Oxathres returned to Ecbatana, to preside over Bessus’ trial by a court of Persian nobles. His nose and eartips had been cut off, the Persian mark of the criminal. The execution too was traditionally barbaric, by impalement or the cross. Oxathres had the body cut in pieces and strewn for wild beasts to eat. His brother at last avenged, his loyalty rewarded, he certified by his presence the legitimacy of the new Great King, to whose court he then returned.

The mass of administration now surrounding Alexander was as much Persian as Macedonian or Greek. Inevitably, people had to wait for audience; inevitably, Macedonians had to take their turn with Persians. Bagoas, a decorative addition to the royal household, was one not universally approved. Persian officers, satraps and envoys were increasingly in evidence, performing those deep obeisances so offensive to Greek tradition, before a King who did not discourage it.

Alexander had had by now the experienced advice of Artabazus, survivor of four reigns, and of Bagoas, familiar with court procedure from very close to the throne. The deference accorded a foreign king would be measured by his own sense of his dignity; there could be no question
of ceasing to exact from Persians so essential a token of respect as the “prostration.” But Alexander was thin-skinned; even if no one had told him, he would hardly have missed the fact that the scornful glances of unbowing Macedonians were not being lost on his newer subjects.

Consulting with Hephaestion—whose unshakeable devotion the advent of Bagoas had not flawed—he considered how the matter could be regularized. It would be difficult, and would have to be done with tact.

Herodotus, writing a century earlier, said of Persian customs:

When they meet each other in the streets, you may know if the persons meeting are of equal rank by the following sign: if they are, instead of speaking they kiss each other on the lips. Where one is a little the other’s inferior, the kiss is given on the cheek; when the difference of rank is great, the inferior prostrates himself on the ground.

All Persians were inferior to the King, most of them greatly inferior; there is an area of debate about the depth of obeisance required of persons about the court. We read of Persians high enough placed to be Alexander’s dinner guests making full prostration before him; but he also took over the important institution of the Royal Kindred. The Persian kings had admitted to this privileged caste large numbers of noblemen to whom they were not related, thus making them “a little” his inferiors, with the right to kiss his cheek. Alexander must certainly have conferred this at once upon, for instance, the venerable Artabazus, and royal princes like Oxathres and Bistanes; probably on many more. But he kept it in his gift, not to be taken for granted.

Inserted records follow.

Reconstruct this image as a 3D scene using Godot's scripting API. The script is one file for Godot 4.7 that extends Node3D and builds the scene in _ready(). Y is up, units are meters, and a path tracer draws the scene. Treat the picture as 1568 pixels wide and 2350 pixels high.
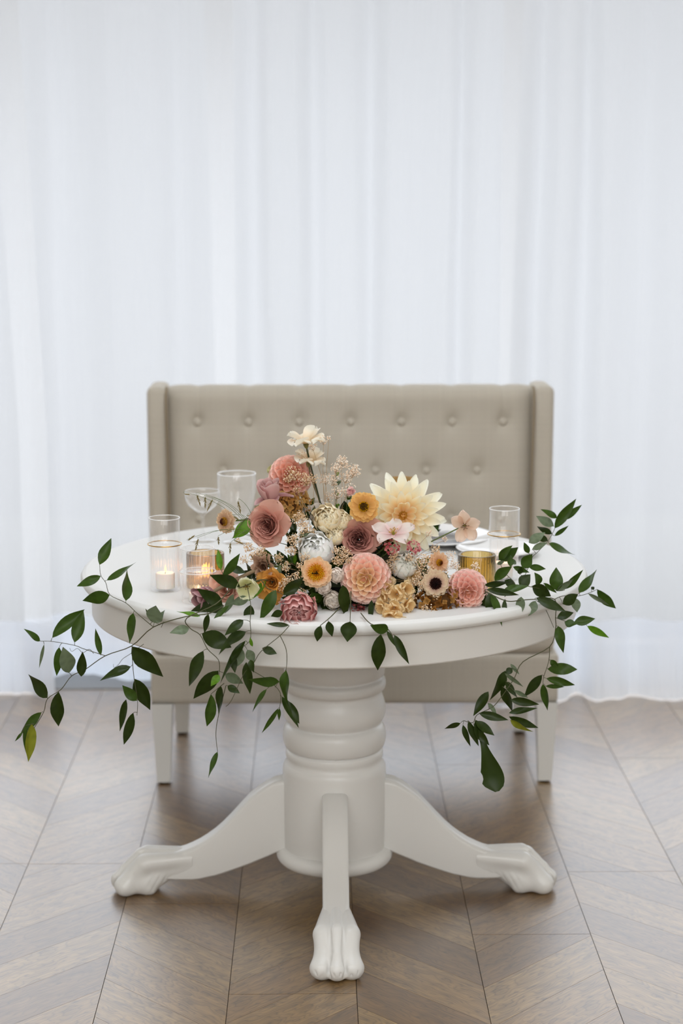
extends Node3D
# A flower-dressed white pedestal table before a tufted bench and backlit white curtains.
# World: origin on the floor under the table's centre, x right, y up, z towards the camera; the floor boards run along z.

const FOCAL := 4100.0          # focal length in pixels of the 1568 x 2350 frame
const TOP := 0.785             # height of the table top
var cam_at := Vector3(-0.041, 1.62, 4.008)
var cam_basis := Basis()
var rng := RandomNumberGenerator.new()
var taken := {}
var M := {}
var cache := {}

# ------------------------------------------------------------------ helpers
func hexl(s: String, k := 1.0) -> Color:
	var c := Color.html(s).srgb_to_linear()
	return Color(c.r * k, c.g * k, c.b * k)

func ray(px: float, py: float) -> Vector3:
	return cam_basis * Vector3((px - 784.0) / FOCAL, -(py - 1175.0) / FOCAL, -1.0)

func at(px: float, py: float, z: float) -> Vector3:          # the point seen at that pixel on the upright plane z
	var d := ray(px, py)
	return cam_at + d * ((z - cam_at.z) / d.z)

func px_m(z: float) -> float:                                # metres per pixel near the plane z
	return (cam_at.z - z) * 1.012 / FOCAL

func numbered(called: String) -> String:
	var n: int = taken.get(called, 0)
	taken[called] = n + 1
	return called if n == 0 else "%s_%03d" % [called, n]

func tag(o: Node, label: String, category: String, group := "") -> Node:
	o.set_meta("label", label)
	o.set_meta("category", category)
	if group: o.set_meta("group", group)
	return o

func thing(called: String, label: String, category: String, where := Vector3.ZERO, group := "") -> Node3D:
	var o := Node3D.new()
	o.name = numbered(called)
	add_child(o)
	o.position = where
	tag(o, label, category, group)
	return o

func put(called: String, mesh: Mesh, mat: Material, parent: Node, tf := Transform3D.IDENTITY) -> MeshInstance3D:
	var o := MeshInstance3D.new()
	o.name = numbered(called) if parent == self else called
	o.mesh = mesh
	o.material_override = mat
	o.transform = tf
	parent.add_child(o, true)
	return o

func struct(called: String, mesh: Mesh, mat: Material, tf := Transform3D.IDENTITY) -> MeshInstance3D:
	var o := MeshInstance3D.new()
	o.name = called
	o.mesh = mesh
	o.material_override = mat
	o.transform = tf
	add_child(o, true)
	o.set_meta("kind", "structure")
	return o

func begin() -> SurfaceTool:
	var st := SurfaceTool.new()
	st.begin(Mesh.PRIMITIVE_TRIANGLES)
	st.set_smooth_group(0)
	return st

func done(st: SurfaceTool) -> ArrayMesh:
	st.generate_normals()
	st.index()
	return st.commit()

# a grid of points f(u, v), u and v in 0..1; its front looks along du x dv. col(u, v) and uv are optional
func grid(st: SurfaceTool, nu: int, nv: int, f: Callable, col = null, uvs := Vector2.ONE) -> void:
	var p := []
	var c := []
	for i in nu + 1:
		for j in nv + 1:
			p.append(f.call(float(i) / nu, float(j) / nv))
			c.append(col.call(float(i) / nu, float(j) / nv) if col != null else Color.WHITE)
	var w := nv + 1
	for i in nu:
		for j in nv:
			var a := i * w + j
			for k in [a, a + w + 1, a + w, a, a + 1, a + w + 1]:
				st.set_color(c[k])
				st.set_uv(Vector2(float(k / w) / nu * uvs.x, float(k % w) / nv * uvs.y))
				st.add_vertex(p[k])

func lathe(st: SurfaceTool, prof: Array, segs: int, ribs := 0, depth := 0.0, rib_from := -1.0, rib_to := 99.0) -> void:
	var n := prof.size() - 1
	grid(st, segs, n, func(u, v):
		var q: Vector2 = prof[int(round(v * n))]
		var a: float = u * TAU
		var r: float = q.x
		if ribs and q.y > rib_from and q.y < rib_to:
			r += depth * (absf(cos(a * ribs * 0.5)) - 0.6)
		return Vector3(r * sin(a), q.y, r * cos(a)))

# profile points with every corner doubled closely so that smooth shading keeps it crisp
func crisp(prof: Array, d := 0.0012) -> Array:
	var out := [prof[0]]
	for i in range(1, prof.size() - 1):
		var a: Vector2 = prof[i - 1]
		var b: Vector2 = prof[i]
		var c: Vector2 = prof[i + 1]
		if absf((b - a).angle_to(c - b)) > 0.5:
			var e := minf(d, (b - a).length() * 0.3)
			var f := minf(d, (c - b).length() * 0.3)
			out.append(b - (b - a).normalized() * e * 1.6)
			out.append(b - (b - a).normalized() * e)
			out.append(b + (c - b).normalized() * f)
			out.append(b + (c - b).normalized() * f * 1.6)
		else:
			out.append(b)
	out.append(prof[-1])
	return out

func quad(st: SurfaceTool, a: Vector3, b: Vector3, c: Vector3, d: Vector3) -> void:   # clockwise from the front
	for p in [a, b, c, a, c, d]:
		st.add_vertex(p)

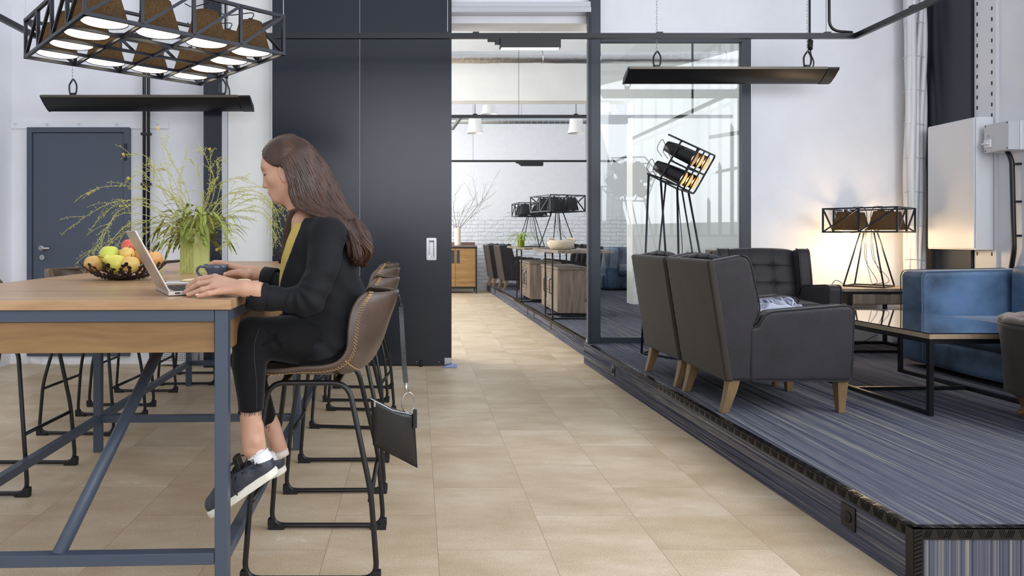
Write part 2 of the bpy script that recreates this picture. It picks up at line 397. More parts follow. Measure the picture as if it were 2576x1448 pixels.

In the time of Darius the Great two Spartan envoys,
men of the highest birth, had risked death sooner than make
proskynesis
before him (they were magnanimously spared). If any rite of bending was intermediate between prostration on the ground and the kinsman’s kiss, it was deep enough to give Macedonians the same sense of servility. About this Alexander had no illusions, as his proceedings show.

Persians were willing to bow down before a king, Macedonians not. Neither race must be humiliated. The faces of Macedonians could be saved by upgrading the status of the person to whom they bowed. From a king, there was only one step up. Let them bow before a son of Ammon who partook of the god’s divinity.

In an issue like this, the complex mind of Alexander, baffling to men who shared his culture, is inaccessible to ours. Except in Egypt, where it had millennial sanction, he had never made use of his divine prerogative. His use of it now was practical, statesmanlike, and in a sense highly civilized. On the other hand, it was not a form; he believed in it. It is worth remembering that millions of men, in three continents, would agree with him before many years were out.

Having told his plan to his closest friends, apparently without opposition, he confided it to leading Persians; they had put up with enough and were due for some compensation. A number of them were invited to a banquet, along with Macedonians of rank. Arrian, who may here be using either Ptolemy or the chamberlain Chares, gives the most reasonable account of this event. The sophist Anaxarchus made a speech in praise of the King. (He came from the Thracian city of Abdera. The Athenian tradition called him a flatterer of Alexander. He ended up being pounded to death with iron clubs by a Cypriot king about whom he had been rude, a fate he met with defiant courage. If he did flatter Alexander it
must have been because he liked him, a possibility which can never be excluded.) He listed his unexampled achievements, correctly predicted that he would be offered divine honours as soon as he was dead, and asked why he should not receive them in his lifetime. On cue, the friends jumped up with assenting cries, ready to make their reverence. At the critical moment, Callisthenes intervened.

In a longish speech, he urged the impiety of offering gods’ rights to men. Most of the Macedonians had been taken unprepared by the proposal; at this support for their indecisive reluctance, they broke into applause. Alexander, faced with the prospect of an unpleasant scene, sent round word that he would not insist. Everyone sat down. Then the Persian guests, who knew the real intention and were determined to acknowledge it, got up and performed the
proskynesis
of their own accord. As one of them took his turn less gracefully than the rest, a Macedonian guffawed with laughter. It was the last straw for Alexander; he strode down the hall and threw the man off his banquet couch on to the floor—certainly, for the Persians, an innovation in court etiquette.

This volte-face of Callisthenes’ may, or may not, have been simply maturing within him. All sources agree on the effusiveness of his official chronicle. But he was a product of the Lyceum, keeping in touch with Aristotle, who must have heard with mounting disgust of honours and offices conferred on Persians, the assumption of “barbarian” royal dress, and the scandalous Bagoas. After the long delays involved in getting private mail from Attica to the Oxus, Callisthenes may have been urged to make a stand.